> **Task details**
Reproduce only this span: the line containing "Write part 3", the line containing "mb = MB(); mb.box(KX1-.01, KX1+.18, D-.25, D-.02, 8.42, 8.6);", and every line between them, all exactly as given.

3D scene scripts
'''
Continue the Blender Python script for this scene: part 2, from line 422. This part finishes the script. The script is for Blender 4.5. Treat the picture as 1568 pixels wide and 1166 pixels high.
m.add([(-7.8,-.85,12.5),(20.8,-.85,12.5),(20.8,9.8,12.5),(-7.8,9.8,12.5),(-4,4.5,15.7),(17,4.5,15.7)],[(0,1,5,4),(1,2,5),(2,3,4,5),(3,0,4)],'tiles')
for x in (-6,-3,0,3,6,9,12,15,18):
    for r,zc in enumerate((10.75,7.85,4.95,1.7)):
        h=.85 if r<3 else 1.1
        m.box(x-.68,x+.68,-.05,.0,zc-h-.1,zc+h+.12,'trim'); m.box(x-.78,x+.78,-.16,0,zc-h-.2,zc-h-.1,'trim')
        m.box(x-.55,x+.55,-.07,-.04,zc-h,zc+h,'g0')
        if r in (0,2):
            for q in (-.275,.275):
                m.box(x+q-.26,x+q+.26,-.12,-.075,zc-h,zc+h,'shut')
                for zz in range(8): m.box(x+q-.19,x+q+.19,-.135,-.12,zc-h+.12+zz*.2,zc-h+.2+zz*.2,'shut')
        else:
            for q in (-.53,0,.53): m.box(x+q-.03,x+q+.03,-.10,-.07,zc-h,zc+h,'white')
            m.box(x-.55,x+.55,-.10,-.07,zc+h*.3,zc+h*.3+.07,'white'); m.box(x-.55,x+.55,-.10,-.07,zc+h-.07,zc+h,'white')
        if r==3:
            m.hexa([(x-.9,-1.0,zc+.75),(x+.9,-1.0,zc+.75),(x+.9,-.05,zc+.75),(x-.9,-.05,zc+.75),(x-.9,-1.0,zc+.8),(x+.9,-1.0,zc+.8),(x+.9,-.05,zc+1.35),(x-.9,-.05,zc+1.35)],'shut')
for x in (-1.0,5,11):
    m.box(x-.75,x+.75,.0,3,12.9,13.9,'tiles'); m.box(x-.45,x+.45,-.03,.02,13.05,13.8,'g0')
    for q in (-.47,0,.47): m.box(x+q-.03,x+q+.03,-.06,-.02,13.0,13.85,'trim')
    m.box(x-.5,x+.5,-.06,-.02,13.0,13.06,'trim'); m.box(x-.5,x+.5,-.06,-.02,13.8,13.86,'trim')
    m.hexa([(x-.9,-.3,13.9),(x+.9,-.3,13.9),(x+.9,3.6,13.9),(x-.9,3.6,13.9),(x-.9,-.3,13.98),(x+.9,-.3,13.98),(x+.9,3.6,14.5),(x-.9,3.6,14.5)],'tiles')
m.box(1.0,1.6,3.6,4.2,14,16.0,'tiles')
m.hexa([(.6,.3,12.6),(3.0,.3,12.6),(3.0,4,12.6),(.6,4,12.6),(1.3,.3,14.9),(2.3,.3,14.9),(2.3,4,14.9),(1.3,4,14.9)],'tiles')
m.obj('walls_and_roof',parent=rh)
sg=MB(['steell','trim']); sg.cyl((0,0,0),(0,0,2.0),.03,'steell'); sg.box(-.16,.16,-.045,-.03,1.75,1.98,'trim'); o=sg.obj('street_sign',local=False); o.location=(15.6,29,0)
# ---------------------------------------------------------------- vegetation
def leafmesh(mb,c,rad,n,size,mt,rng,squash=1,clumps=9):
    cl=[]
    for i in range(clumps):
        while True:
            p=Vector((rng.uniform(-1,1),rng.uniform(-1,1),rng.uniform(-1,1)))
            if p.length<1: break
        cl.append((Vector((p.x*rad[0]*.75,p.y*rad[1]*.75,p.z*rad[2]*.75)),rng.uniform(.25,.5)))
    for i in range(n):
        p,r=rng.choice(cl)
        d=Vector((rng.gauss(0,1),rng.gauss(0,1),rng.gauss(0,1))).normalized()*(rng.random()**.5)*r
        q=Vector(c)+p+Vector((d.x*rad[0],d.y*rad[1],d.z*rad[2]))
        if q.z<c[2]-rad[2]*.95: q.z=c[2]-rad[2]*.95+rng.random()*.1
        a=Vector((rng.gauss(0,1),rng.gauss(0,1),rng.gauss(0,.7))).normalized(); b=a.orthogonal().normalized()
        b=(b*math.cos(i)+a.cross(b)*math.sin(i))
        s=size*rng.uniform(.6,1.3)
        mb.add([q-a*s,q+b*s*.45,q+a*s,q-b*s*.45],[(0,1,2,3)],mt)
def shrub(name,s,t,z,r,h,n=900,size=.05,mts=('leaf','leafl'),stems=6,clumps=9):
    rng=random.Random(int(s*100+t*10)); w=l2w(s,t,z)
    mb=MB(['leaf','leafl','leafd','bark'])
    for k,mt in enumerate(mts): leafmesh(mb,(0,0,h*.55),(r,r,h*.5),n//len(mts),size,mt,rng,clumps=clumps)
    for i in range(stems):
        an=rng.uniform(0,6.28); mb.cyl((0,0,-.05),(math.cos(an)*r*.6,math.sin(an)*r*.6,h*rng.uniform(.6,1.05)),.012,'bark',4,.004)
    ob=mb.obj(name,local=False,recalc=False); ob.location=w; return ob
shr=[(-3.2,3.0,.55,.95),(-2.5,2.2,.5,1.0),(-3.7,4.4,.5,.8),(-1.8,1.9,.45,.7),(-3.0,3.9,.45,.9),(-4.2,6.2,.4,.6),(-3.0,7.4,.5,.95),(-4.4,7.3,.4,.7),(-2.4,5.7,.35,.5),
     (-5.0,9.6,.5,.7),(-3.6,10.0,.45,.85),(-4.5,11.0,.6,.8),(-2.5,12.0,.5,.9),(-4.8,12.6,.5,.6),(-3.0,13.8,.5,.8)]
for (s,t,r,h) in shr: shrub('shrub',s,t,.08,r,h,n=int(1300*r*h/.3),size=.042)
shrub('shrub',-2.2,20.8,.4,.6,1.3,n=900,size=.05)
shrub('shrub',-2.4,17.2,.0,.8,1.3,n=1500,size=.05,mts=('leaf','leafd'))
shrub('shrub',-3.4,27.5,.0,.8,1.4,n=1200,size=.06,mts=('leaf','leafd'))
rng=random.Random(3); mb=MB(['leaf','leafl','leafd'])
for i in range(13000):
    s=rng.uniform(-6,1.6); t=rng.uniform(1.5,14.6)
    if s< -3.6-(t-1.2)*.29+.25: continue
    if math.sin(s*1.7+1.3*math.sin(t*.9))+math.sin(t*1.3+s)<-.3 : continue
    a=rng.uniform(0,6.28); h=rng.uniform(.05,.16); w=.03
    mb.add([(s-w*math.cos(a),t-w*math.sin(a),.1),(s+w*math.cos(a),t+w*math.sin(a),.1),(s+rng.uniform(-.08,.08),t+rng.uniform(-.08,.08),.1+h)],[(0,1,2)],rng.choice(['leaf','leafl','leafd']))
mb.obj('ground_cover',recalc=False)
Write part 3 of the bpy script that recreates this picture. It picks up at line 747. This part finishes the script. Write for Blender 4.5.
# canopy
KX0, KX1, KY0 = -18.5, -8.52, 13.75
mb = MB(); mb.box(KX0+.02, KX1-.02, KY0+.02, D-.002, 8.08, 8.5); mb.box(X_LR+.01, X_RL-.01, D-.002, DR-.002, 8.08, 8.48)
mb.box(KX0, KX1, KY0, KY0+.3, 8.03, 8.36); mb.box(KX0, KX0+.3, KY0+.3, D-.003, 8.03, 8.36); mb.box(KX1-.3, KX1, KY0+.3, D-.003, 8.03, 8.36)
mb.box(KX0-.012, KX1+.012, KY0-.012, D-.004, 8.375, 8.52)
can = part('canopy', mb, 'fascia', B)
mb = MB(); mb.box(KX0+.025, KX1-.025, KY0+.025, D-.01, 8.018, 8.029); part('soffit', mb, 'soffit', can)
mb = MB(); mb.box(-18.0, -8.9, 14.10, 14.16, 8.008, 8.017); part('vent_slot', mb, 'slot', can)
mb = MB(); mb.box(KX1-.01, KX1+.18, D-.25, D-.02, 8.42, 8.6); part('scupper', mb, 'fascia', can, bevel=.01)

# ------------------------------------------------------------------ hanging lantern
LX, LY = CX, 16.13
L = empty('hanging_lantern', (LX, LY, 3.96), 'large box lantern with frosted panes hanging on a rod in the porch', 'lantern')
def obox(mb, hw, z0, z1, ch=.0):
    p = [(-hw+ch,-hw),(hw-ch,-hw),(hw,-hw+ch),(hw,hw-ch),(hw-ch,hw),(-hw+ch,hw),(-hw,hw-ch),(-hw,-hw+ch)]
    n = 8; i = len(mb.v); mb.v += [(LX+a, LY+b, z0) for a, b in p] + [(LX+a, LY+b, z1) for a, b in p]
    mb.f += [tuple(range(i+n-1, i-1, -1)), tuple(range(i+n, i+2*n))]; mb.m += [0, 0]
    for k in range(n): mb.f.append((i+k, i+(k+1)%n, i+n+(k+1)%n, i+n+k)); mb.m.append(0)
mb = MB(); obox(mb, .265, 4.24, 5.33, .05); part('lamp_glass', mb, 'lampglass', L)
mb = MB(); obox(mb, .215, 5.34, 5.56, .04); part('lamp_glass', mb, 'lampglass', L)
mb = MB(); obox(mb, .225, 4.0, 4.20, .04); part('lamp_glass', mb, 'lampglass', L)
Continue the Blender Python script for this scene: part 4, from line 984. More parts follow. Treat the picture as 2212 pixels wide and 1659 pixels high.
'''
> **Worked answer**
Write part 3 of the bpy script that recreates this picture. It picks up at line 747. This part finishes the script. Write for Blender 4.5.
# canopy
KX0, KX1, KY0 = -18.5, -8.52, 13.75
mb = MB(); mb.box(KX0+.02, KX1-.02, KY0+.02, D-.002, 8.08, 8.5); mb.box(X_LR+.01, X_RL-.01, D-.002, DR-.002, 8.08, 8.48)
mb.box(KX0, KX1, KY0, KY0+.3, 8.03, 8.36); mb.box(KX0, KX0+.3, KY0+.3, D-.003, 8.03, 8.36); mb.box(KX1-.3, KX1, KY0+.3, D-.003, 8.03, 8.36)
mb.box(KX0-.012, KX1+.012, KY0-.012, D-.004, 8.375, 8.52)
can = part('canopy', mb, 'fascia', B)
mb = MB(); mb.box(KX0+.025, KX1-.025, KY0+.025, D-.01, 8.018, 8.029); part('soffit', mb, 'soffit', can)
mb = MB(); mb.box(-18.0, -8.9, 14.10, 14.16, 8.008, 8.017); part('vent_slot', mb, 'slot', can)
mb = MB(); mb.box(KX1-.01, KX1+.18, D-.25, D-.02, 8.42, 8.6); part('scupper', mb, 'fascia', can, bevel=.01)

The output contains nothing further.